Qual a diferença entre raspar rosto ou cabeça – algo que
todo mundo faz – e raspar peito, pernas e sobrancelhas – algo que menos homens
se atrevem a fazer? Diferença nenhuma. É só questão de convenção. Se um monte
de sujeitos influentes começar a aparecer em público com as sobrancelhas
desenhadas e o peito escanhoado, essa forma de apresentação passará a ser vista
como aceitável. Tem sido assim com tudo que nos cerca. Já houve um tempo em que
tomar banho, raspar a barba, cortar o cabelo e até usar calças era visto como
coisa de gente extravagante. Esse tempo passou.
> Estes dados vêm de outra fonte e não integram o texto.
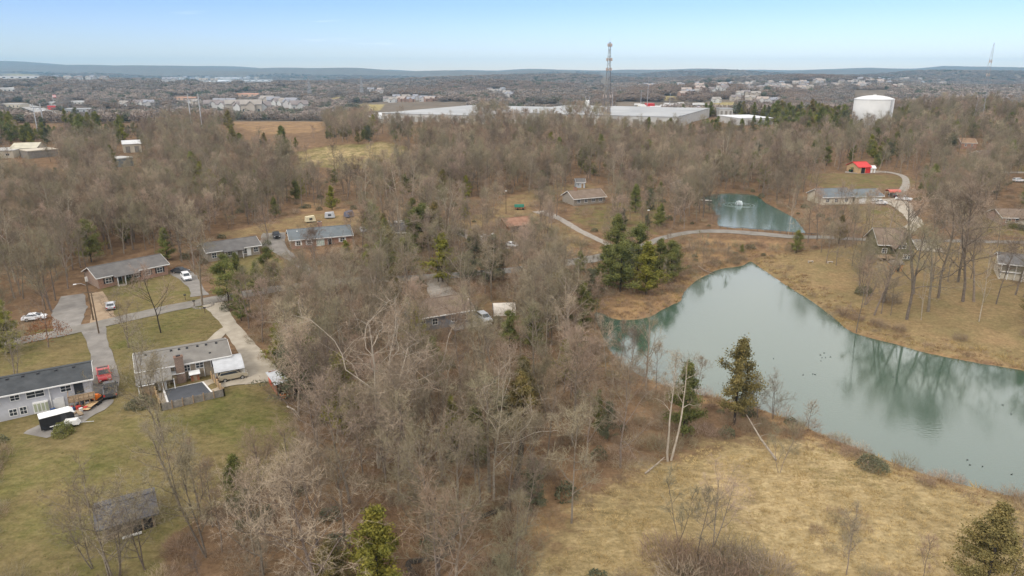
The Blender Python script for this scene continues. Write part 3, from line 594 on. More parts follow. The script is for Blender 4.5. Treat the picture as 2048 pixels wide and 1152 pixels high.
SEE = [rect(0, 700, 300, 900), [(258, 705), (445, 680), (560, 740), (590, 800), (450, 830), (260, 830)], [(185, 510), (345, 510), (430, 590), (445, 605), (440, 680), (300, 640), (195, 670), (130, 660), (120, 610), (180, 590)],
       [(412, 478), (520, 478), (520, 525), (415, 525)], [(540, 450), (705, 450), (705, 505), (540, 505)], [(600, 420), (720, 425), (720, 450), (600, 450)], [(430, 590), (480, 650), (560, 760), (500, 770), (420, 650)],
       [(870, 560), (900, 590), (920, 610), (890, 605), (862, 575)], rect(985, 600, 1030, 622), [(1130, 425), (1145, 432), (1215, 482), (1200, 490), (1120, 440)], [(1140, 372), (1212, 370), (1212, 408), (1140, 410)],
       rect(1145, 352, 1172, 372), rect(1010, 395, 1065, 420), [(1420, 390), (1512, 391), (1530, 405), (1575, 425), (1575, 466), (1440, 457), (1436, 432)], [(1370, 455), (1650, 455), (1650, 480), (1370, 480)], [(1710, 325), (1755, 325), (1755, 348), (1690, 352)], [(1640, 375), (1770, 375), (1770, 408), (1690, 412)],
       [(1770, 395), (1830, 395), (1850, 440), (1810, 470), (1780, 470), (1810, 440)], [(1755, 460), (1850, 465), (1850, 520), (1780, 520)], [(1990, 500), (2048, 500), (2048, 560), (1990, 555)], [(1995, 420), (2048, 420), (2048, 460), (1995, 450)],
       [(1700, 180), (1780, 180), (1776, 222), (1700, 222)], [(735, 205), (945, 205), (940, 226), (770, 228)], [(1020, 208), (1115, 208), (1140, 216), (1030, 219)], [(1270, 222), (1330, 228), (1330, 234), (1270, 230)], [(1200, 80), (1222, 80), (1222, 205), (1200, 205)],
       [(1225, 205), (1470, 205), (1480, 232), (1230, 232)], rect(1478, 236, 1546, 249), [(590, 304), (640, 293), (770, 287), (815, 300), (740, 308), (640, 318)], [(1190, 600), (1360, 600), (1330, 620), (1200, 640)],
       [(440, 243), (650, 243), (640, 262), (500, 262)], rect(0, 288, 112, 322), rect(240, 285, 285, 302), rect(230, 315, 275, 335), [(0, 204), (50, 204), (150, 245), (60, 245)],
       [(200, 220), (310, 220), (310, 234), (200, 234)], rect(765, 192, 875, 206), [(1590, 350), (1700, 345), (1830, 355), (1820, 375), (1650, 378)], [(1910, 283), (1965, 283), (1965, 293), (1910, 293)], rect(2025, 350, 2048, 368), rect(716, 1024, 802, 1150), rect(1430, 690, 1512, 800)]
for p in SEE: mark(SEE_CLEAR, p); mark(BASE_CLEAR, p)
LAKE_IN = [(1260, 650), (1340, 615), (1366, 590), (1420, 550), (1500, 530), (1575, 575), (1665, 636), (1720, 672), (1850, 707), (2048, 743), (2048, 960), (1880, 930), (1700, 865), (1540, 800), (1400, 770), (1330, 745), (1280, 700)]
mark(SEE_CLEAR, LAKE_IN)
SOFT_CLEAR = np.zeros((MH_, MW_), bool); mark(SOFT_CLEAR, [(868, 556), (905, 585), (945, 625), (945, 650), (850, 655), (828, 622), (885, 600)]); mark(SOFT_CLEAR, [(1755, 462), (1850, 466), (1850, 530), (1770, 530)])
def look(mask, u, v):
    i = np.clip((np.asarray(v) / 2).astype(int), 0, MH_ - 1); j = np.clip((np.asarray(u) / 2).astype(int), 0, MW_ - 1)
    o = (np.asarray(u) >= 0) & (np.asarray(u) < 2048) & (np.asarray(v) >= 0) & (np.asarray(v) < 1152)
    return mask[i, j] & o
rs = np.random.RandomState(3)
def jitter_grid(x0, x1, y0, y1, s):
    gx, gy = np.meshgrid(np.arange(x0, x1, s), np.arange(y0, y1, s)); gx = gx.ravel() + rs.uniform(-.48, .48, gx.size) * s; gy = gy.ravel() + rs.uniform(-.48, .48, gy.size) * s
    return gx, gy
def free(X, Y, Z, H, keep=0.0, side=2.5):
    """base on free ground, and neither stem nor crown in front of what stays in view"""
    u, v = proj(X, Y, Z); ok = ~look(BASE_CLEAR, u, v)
    bad = np.zeros(X.shape, bool)
    for f in (.35, .6, .85, 1.0):
        for sx in (-1, 0, 1):
            uu, vv = proj(X + sx * side * (f > .4), Y, Z + H * f); bad |= look(SEE_CLEAR, uu, vv)
    ok &= ~bad | (rs.rand(*X.shape) < keep)
    soft = np.zeros(X.shape, bool)
    for f in (.35, .6, .85): uu, vv = proj(X, Y, Z + H * f); soft |= look(SOFT_CLEAR, uu, vv)
    ok &= ~soft | (rs.rand(*X.shape) < .5)
    d = dist_line(X, Y, ROAD); ok &= d > 4.5
    return ok, u, v

def gn_scatter(name, meshes, pts, rz, scl, idx, label, tilt=None):
    """ONE stuff object: copies of the given meshes stood on points"""
    me = bpy.data.meshes.new(name); me.vertices.add(len(pts)); me.vertices.foreach_set('co', np.asarray(pts, np.float32).ravel())
    a = me.attributes.new('rot', 'FLOAT_VECTOR', 'POINT'); a.data.foreach_set('vector', np.column_stack([np.zeros(len(pts)) if tilt is None else tilt, np.zeros(len(pts)), rz]).astype(np.float32).ravel())
    a = me.attributes.new('scl', 'FLOAT_VECTOR', 'POINT'); a.data.foreach_set('vector', np.asarray(scl, np.float32).ravel())
    a = me.attributes.new('pick', 'INT', 'POINT'); a.data.foreach_set('value', np.asarray(idx, np.int32))
    o = link(name, me); tag(o, label, kind='stuff')
    g = bpy.data.node_groups.new(name, 'GeometryNodeTree'); g.interface.new_socket('Geometry', in_out='INPUT', socket_type='NodeSocketGeometry'); g.interface.new_socket('Geometry', in_out='OUTPUT', socket_type='NodeSocketGeometry')
    gi = N(g, 'NodeGroupInput'); go = N(g, 'NodeGroupOutput'); jn = N(g, 'GeometryNodeJoinGeometry')
    def attr(nm, ty): n = N(g, 'GeometryNodeInputNamedAttribute', data_type=ty); n.inputs['Name'].default_value = nm; return n.outputs['Attribute']
    rot, sc, pick = attr('rot', 'FLOAT_VECTOR'), attr('scl', 'FLOAT_VECTOR'), attr('pick', 'INT')
    for k, m in enumerate(meshes):
        po = bpy.data.objects.new('source_' + m.name, m)
        oi = N(g, 'GeometryNodeObjectInfo'); oi.inputs['Object'].default_value = po; oi.inputs['As Instance'].default_value = True
        cmp_ = N(g, 'FunctionNodeCompare', data_type='INT', operation='EQUAL'); g.links.new(pick, cmp_.inputs[2]); cmp_.inputs[3].default_value = k
        ip = N(g, 'GeometryNodeInstanceOnPoints'); g.links.new(gi.outputs[0], ip.inputs['Points']); g.links.new(cmp_.outputs[0], ip.inputs['Selection']); g.links.new(oi.outputs['Geometry'], ip.inputs['Instance'])
        g.links.new(rot, ip.inputs['Rotation']); g.links.new(sc, ip.inputs['Scale']); g.links.new(ip.outputs[0], jn.inputs[0])
    g.links.new(jn.outputs[0], go.inputs[0])
    md = o.modifiers.new('scatter', 'NODES'); md.node_group = g
    return o
def joined(key):
    """trunk and crown of a prototype as one mesh with two materials"""
    a, b = PROTO[key]; mb = MB()
    for k, m in enumerate((a, b)):
        mb.cur = k; mb.add([tuple(v.co) for v in m.vertices], [tuple(p.vertices) for p in m.polygons])
    return mb.mesh('joined_' + key, [a.materials[0], b.materials[0]])

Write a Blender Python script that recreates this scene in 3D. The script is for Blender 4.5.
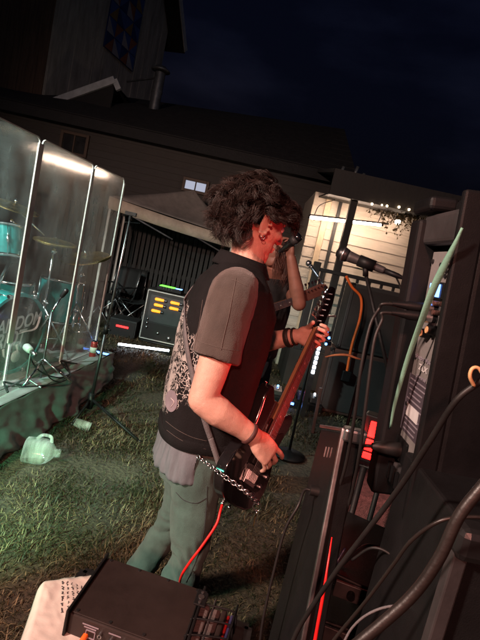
import bpy, bmesh, math, random
import numpy as np
from mathutils import Vector, Matrix, noise

random.seed(7); rng = np.random.default_rng(7)
R_ = math.radians
scn = bpy.context.scene
col = scn.collection
for o in list(bpy.data.objects): bpy.data.objects.remove(o)

# ------------------------------------------------------------------ camera
FPX, CAMH, PITCH, ROLL = 481.0, 1.55, R_(7.5), R_(12.5)
CAM = Vector((0, 0, CAMH))
cF = Vector((0, math.cos(PITCH), -math.sin(PITCH)))
_u0 = Vector((0, math.sin(PITCH), math.cos(PITCH)))
cR = Vector((1, 0, 0)) * math.cos(ROLL) + _u0 * math.sin(ROLL)
cU = Vector((-1, 0, 0)) * math.sin(ROLL) + _u0 * math.cos(ROLL)
cam = bpy.data.cameras.new('camera'); cam.sensor_fit = 'VERTICAL'; cam.sensor_height = 36
cam.lens = 36 * FPX / 640; cam.clip_start = .02; cam.clip_end = 500
camo = bpy.data.objects.new('camera', cam); col.objects.link(camo)
camo.matrix_world = Matrix(((cR.x, cU.x, -cF.x, CAM.x), (cR.y, cU.y, -cF.y, CAM.y), (cR.z, cU.z, -cF.z, CAM.z), (0, 0, 0, 1)))
scn.camera = camo
def at(x, y, Y):                       # survey helper: sight line through a photo point, cut at depth Y
    d = cF + cR * ((x - 240) / FPX) + cU * ((320 - y) / FPX); return CAM + d * (Y / d.y)
def gz(x, y, Z):                       # the same, cut at height Z
    d = cF + cR * ((x - 240) / FPX) + cU * ((320 - y) / FPX); return CAM + d * ((Z - CAMH) / d.z)

# ------------------------------------------------------------------ sky, added night fill, exposure
w = bpy.data.worlds.new('World'); scn.world = w; w.use_nodes = True
nt = w.node_tree; bg = nt.nodes['Background']
sky = nt.nodes.new('ShaderNodeTexSky'); sky.sky_type = 'NISHITA'; sky.sun_disc = False
sky.sun_elevation = R_(-2.6); sky.sun_rotation = R_(150); sky.altitude = 200; sky.dust_density = 1.0
hs = nt.nodes.new('ShaderNodeHueSaturation'); hs.inputs['Saturation'].default_value = .85
tn_ = nt.nodes.new('ShaderNodeMixRGB'); tn_.blend_type = 'MULTIPLY'; tn_.inputs[0].default_value = 1; tn_.inputs[2].default_value = (.30, .40, 1.0, 1)   # late dusk: the red of the glow is gone
nt.links.new(sky.outputs[0], hs.inputs['Color']); nt.links.new(hs.outputs[0], tn_.inputs[1])
ctc = nt.nodes.new('ShaderNodeTexCoord'); cmp_ = nt.nodes.new('ShaderNodeMapping'); cmp_.inputs['Scale'].default_value = (1.2, 1.2, 3.5); cln = nt.nodes.new('ShaderNodeTexNoise'); cln.inputs['Scale'].default_value = 2.6; cln.inputs['Detail'].default_value = 7
nt.links.new(ctc.outputs['Generated'], cmp_.inputs[0]); nt.links.new(cmp_.outputs[0], cln.inputs['Vector'])
clr = nt.nodes.new('ShaderNodeValToRGB'); clr.color_ramp.elements[0].position = .45; clr.color_ramp.elements[0].color = (.9, .9, .9, 1); clr.color_ramp.elements[1].position = .75; clr.color_ramp.elements[1].color = (2.8, 2.5, 2.1, 1)   # thin night cloud all round
clm = nt.nodes.new('ShaderNodeMixRGB'); clm.blend_type = 'MULTIPLY'; clm.inputs[0].default_value = 1
nt.links.new(cln.outputs[0], clr.inputs[0]); nt.links.new(tn_.outputs[0], clm.inputs[1]); nt.links.new(clr.outputs[0], clm.inputs[2]); nt.links.new(clm.outputs[0], bg.inputs[0])
bg.inputs[1].default_value = .052
def lamp(name, kind, loc, target, color, power, **kw):
    l = bpy.data.lights.new(name, kind); l.color = color; l.energy = power
    for k, v in kw.items(): setattr(l, k, v)
    o = bpy.data.objects.new(name, l); col.objects.link(o); o.location = loc
    o.rotation_euler = (Vector(target) - Vector(loc)).to_track_quat('-Z', 'Y').to_euler(); return o
lamp('night_fill', 'SUN', (0, 0, 8), (-1.2, 2, 6.2), (.75, .82, 1), .04, angle=R_(.5))  # no moon in view: weak light added to lift barn and roof edges
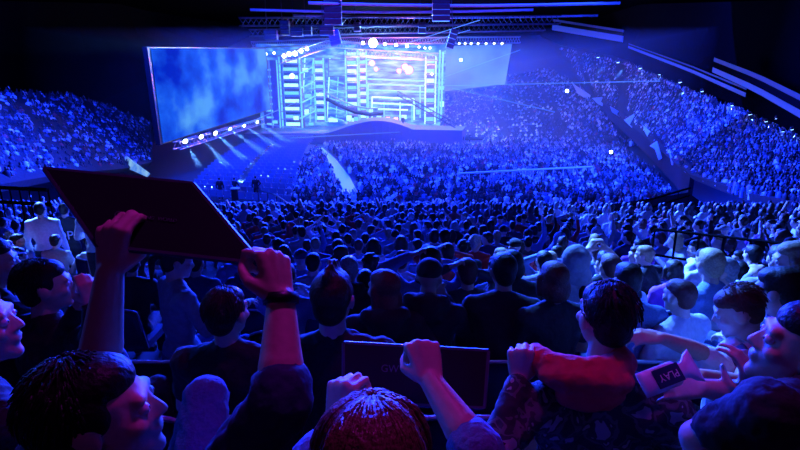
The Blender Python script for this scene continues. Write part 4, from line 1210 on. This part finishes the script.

Vivemos há decádas a era do "pode tudo", e os
estigmas ficam para trás. A discussão em torno da depilação masculina não é
mais sobre sexualidade. Gays e heteros depilam o peito, cuidam das
sobrancelhas, vão à manicure. Todos fazem plásticas. Há vaidosos de todas as
orientações sexuais. Os gays lançam roupas, cortes de cabelo e cuidados com o
corpo, que os heterossexuais usarão depois. Eles abrem espaço. É por isso que
os homens hoje usam os cremes das suas mulheres espalhados sobre a pia do
banheiro. Agora pode.
Cristiano Ronaldo, o jogador de futebol português que todos
conhecem, não é menos heterossexual por causa das sobrancelhas de odalisca ou
das pernas lisas. O problema dele é parecer um narcisista de tempo integral,
alguém 100% do tempo preocupado com a aparência. Essa é a grande questão em
torno dos cuidados estéticos masculinos. As mulheres querem ter em casa um
parceiro cuja prioridade número 1 é parecer perfeito no espelho? Os homens
querem ser esse tipo de obcecado?
Mulheres acham todos os dias que estão gordas, velhas,
feias, moles... e lá está o gordo, sentado no sofá, cerveja na mão, para
assegurá-la de que continua linda e gostosa. Essa atitude, falsa e condenável
aos olhos dos fisicamente corretos, é na verdade necessária. Alguém precisa
estar fora do círculo infernal de angústia e perversão em relação ao peso e às
medidas. Alguém na relação precisa sugerir que a perfeição não existe. Alguém
tem de lembrar que o fim da juventude é inevitável – e ajudar a parceira a
recebê-lo com ironia saudável, não com pânico. Ou seria melhor que houvesse na
casa dois histéricos com o peso, as rugas e os pelos?
Neste mundo, a velha cultura masculina oferece um porto
seguro. Ela criou, para conforto dos
homens, mitos que permitem viver melhor. O coroa charmoso é um deles; ajuda a
envelhecer sem tanta angústia. O gordinho falador que pega todas é outro; uma
lenda urbana a serviços dos rapazes acima do peso. Há também o careca másculo,
o magro elegante, o feio cheiroso, o grandalhão simpático. As lendas existem
porque são necessárias – e porque as mulheres confirmam sua existência a cada
minuto, com sua imensa e bem-vinda generosidade sexual. Não apenas elas. Pense
nos casais gays que você conhece. São todos malhados e fortões? Gente
apaixonada fica na cama até mais tarde, bebe muito vinho e quase sempre
engorda. De felicidade.
Para melhorar o mundo e para permitir o convívio harmonioso
dos casais. Em vez de os homens adotarem a neurose das mulheres com o
corpo,façamos o contrário. Todo mundo relaxa, todo mundo abre um livro e todos
se servem de outra taça de vinho. Dentro de vinte anos, estaremos um pouco mais
gordos e mais acabados do que estaríamos. Mas a verdade é que isso acontecerá
de qualquer jeito. Não adianta depilar o peito.